Terriennes : Que vous inspire Billie Jean King ?Béatrice Barbusse : Un grand respect tout d'abord. Pour elle, ce qu'elle a fait. Beaucoup d'autres auraient pu le faire, mais elles ne sont pas très nombreuses à s'être mises ainsi en avant. Car elle, jouait gros, elle a pris un risque dans un contexte, personnel, qui n'était pas facile pour elle à ce moment là. Elle a permis de mettre en place des pratiques plus égalitaires. Mais aujourd'hui encore, on a besoin de grandes dames comme elle, même s'il n'est peut-être pas question d'organiser un match tel que celui là. Je pense notamment à Serena Williams qui agit beaucoup aussi pour faire avancer la place des femmes dans le tennis.
Ce qui m'a profondément marqué dans ce film, et dans cette histoire, c'est que dans un premier temps, elle a refusé de faire ce match, ce qui l'a motivé, c'est de voir comment Margaret Court se fait laminer. Car ce qu'elle recherche elle, c'est tout d'abord le respect.
Depuis ce match, et les années 70, des combats ont été remportés sur le terrain de l'égalité femme-homme dans le sport. Mais tout n'est pas gagné ?Béatrice Barbusse : Aujourd'hui encore, il y a de grands décalages dans l'économie du sport entre sport féminin et masculin. Les niveaux de développement, d'entraînement ne sont pas les mêmes. A moins que parfois les hommes acceptent de faire des efforts pour que les femmes soient mieux rémunérées, ça arrive mais ça reste une exception.
Sur le plan sportif, il faut que le niveau des filles s'élèvent, mais cela passe aussi par les moyens, et là on part avec du retard. Sans argent, c'est plus compliqué ! Le football au féminin est resté minoritaire bien trop longtemps. Il a fallu attendre les années 2000 pour que la fédération française mette en place un plan de développement.
C'est très hétérogène selon les disciplines, selon leur histoire. Pour le tennis, il existe une économie relativement développée, qui permet pour les femmes de prétendre à l'égalité. Mais derrière ça, il y a Billie Jean King, et presque 50 ans de combat ! C'est très bien expliqué dans le film. Billie Jean King a une conscience de genre, elle a compris qu'elle appartient à un genre qui souffre d'injustice. Elle en a tellement conscience qu'elle crée, avec les autres, le premier circuit féminin.
Et puis, il faut remettre tout ça dans un contexte, partout dans le monde, les femmes commencent à revendiquer leurs droits.

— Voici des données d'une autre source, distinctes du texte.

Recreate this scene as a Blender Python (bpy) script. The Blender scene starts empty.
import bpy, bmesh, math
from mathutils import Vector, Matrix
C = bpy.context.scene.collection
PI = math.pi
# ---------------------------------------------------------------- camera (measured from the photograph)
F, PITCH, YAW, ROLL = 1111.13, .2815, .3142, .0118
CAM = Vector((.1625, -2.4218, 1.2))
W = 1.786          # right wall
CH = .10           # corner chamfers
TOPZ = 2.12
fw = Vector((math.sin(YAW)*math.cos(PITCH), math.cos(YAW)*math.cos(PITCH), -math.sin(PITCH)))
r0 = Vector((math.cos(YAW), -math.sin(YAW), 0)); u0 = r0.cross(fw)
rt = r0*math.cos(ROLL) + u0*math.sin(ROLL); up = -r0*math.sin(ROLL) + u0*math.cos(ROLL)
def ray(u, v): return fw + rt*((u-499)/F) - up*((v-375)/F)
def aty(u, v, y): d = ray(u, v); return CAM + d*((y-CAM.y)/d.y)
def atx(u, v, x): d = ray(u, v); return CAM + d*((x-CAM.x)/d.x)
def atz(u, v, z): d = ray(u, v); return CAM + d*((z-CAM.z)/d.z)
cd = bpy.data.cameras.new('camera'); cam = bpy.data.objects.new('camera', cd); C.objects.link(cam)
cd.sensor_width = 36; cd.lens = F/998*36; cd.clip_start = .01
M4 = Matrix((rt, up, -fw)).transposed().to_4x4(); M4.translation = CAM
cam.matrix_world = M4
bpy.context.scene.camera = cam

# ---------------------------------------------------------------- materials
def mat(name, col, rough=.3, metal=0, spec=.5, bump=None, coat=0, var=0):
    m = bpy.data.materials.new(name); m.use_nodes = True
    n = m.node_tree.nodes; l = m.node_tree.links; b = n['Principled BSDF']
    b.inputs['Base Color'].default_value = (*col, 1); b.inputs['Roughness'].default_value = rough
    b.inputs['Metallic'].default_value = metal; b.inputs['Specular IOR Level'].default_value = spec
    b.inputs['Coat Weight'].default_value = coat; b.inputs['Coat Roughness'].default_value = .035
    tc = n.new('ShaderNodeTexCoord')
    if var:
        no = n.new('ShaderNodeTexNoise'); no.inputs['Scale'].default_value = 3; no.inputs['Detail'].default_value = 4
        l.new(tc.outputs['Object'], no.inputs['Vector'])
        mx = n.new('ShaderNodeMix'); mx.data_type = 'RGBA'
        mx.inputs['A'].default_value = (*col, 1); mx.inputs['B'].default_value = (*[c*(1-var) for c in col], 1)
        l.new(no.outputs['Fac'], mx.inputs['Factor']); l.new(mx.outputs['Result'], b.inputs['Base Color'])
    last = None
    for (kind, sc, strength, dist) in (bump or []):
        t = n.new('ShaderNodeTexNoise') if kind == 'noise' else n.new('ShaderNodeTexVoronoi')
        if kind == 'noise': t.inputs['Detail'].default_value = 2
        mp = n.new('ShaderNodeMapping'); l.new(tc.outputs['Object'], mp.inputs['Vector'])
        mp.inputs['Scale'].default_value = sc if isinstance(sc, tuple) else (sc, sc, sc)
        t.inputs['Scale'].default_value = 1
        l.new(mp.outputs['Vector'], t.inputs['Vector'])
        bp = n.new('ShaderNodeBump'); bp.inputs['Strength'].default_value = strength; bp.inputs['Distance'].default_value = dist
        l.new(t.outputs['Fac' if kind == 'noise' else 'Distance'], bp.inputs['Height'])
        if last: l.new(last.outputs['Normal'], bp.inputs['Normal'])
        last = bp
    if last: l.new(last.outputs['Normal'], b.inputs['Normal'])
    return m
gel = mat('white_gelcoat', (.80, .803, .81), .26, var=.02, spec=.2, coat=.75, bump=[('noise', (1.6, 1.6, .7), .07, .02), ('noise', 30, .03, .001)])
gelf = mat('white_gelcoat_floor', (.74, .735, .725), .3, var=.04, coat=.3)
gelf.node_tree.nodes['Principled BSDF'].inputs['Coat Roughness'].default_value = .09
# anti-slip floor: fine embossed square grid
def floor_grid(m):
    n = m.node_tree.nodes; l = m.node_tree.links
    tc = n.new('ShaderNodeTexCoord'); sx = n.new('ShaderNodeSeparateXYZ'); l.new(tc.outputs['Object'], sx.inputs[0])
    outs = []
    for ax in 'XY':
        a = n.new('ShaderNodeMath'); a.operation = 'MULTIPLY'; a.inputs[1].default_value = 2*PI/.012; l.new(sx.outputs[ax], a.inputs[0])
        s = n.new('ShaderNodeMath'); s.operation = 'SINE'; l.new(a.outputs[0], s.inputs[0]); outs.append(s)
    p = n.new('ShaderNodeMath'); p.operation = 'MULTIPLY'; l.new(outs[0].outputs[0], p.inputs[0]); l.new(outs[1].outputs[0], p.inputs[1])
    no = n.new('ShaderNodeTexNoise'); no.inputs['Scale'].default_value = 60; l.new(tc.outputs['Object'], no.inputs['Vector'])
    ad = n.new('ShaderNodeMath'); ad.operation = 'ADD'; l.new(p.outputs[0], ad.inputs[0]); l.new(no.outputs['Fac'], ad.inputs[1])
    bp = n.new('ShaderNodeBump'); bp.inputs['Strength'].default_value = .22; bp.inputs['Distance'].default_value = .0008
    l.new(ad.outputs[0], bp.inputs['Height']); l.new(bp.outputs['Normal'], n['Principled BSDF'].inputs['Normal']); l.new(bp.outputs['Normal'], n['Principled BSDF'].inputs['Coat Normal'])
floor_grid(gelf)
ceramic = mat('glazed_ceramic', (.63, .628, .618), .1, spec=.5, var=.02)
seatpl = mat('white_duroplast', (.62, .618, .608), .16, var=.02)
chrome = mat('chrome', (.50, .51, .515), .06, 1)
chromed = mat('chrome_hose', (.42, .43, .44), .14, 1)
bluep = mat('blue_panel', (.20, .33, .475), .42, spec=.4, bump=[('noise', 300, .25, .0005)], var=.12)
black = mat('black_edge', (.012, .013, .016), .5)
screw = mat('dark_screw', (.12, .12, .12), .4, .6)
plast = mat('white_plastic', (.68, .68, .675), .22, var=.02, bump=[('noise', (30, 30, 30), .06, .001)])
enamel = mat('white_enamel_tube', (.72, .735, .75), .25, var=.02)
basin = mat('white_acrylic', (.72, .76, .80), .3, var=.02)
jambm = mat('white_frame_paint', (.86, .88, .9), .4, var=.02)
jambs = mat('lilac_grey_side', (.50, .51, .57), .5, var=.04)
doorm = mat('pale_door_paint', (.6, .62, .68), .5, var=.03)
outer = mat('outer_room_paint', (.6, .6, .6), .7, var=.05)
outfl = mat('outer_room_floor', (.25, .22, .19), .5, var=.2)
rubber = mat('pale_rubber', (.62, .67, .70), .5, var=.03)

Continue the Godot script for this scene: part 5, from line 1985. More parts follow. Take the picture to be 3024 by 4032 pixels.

Et surtout, il y a eu aux Etats-Unis, le fameux "
titre IX", (amendement inscrit dans la Constitution voté en 1972 qui interdit toute discrimination sur la base du sexe dans les programmes d'éducation soutenus par l’État ndlr), qui dit "un dollar dépensé pour les garçons = un dollar dépensé pour les filles".
La problématique de l'égalité femme-homme est à l'agenda politique en France, le contexte parait aussi favorable ?Béatrice Barbusse : Billie Jean King a eu cette phrase :
"Si rien n'est fait par nous, rien ne se fera !"Aujourd'hui, il y a une conscientisation et une sororité qui commence à naître dans le sport. On a quelques personnalités, comme Laura Georges ( footballeuse internationale française ndlr) par exemple dans le foot qui accepte d'être secrétaire générale de la Fédération nationale, c'est un bon signe. Mais il y a beaucoup à faire. Exemple : dans les sports collectifs, il y a plus de 80% de syndiqués chez les hommes, et seulement 5% chez les femmes.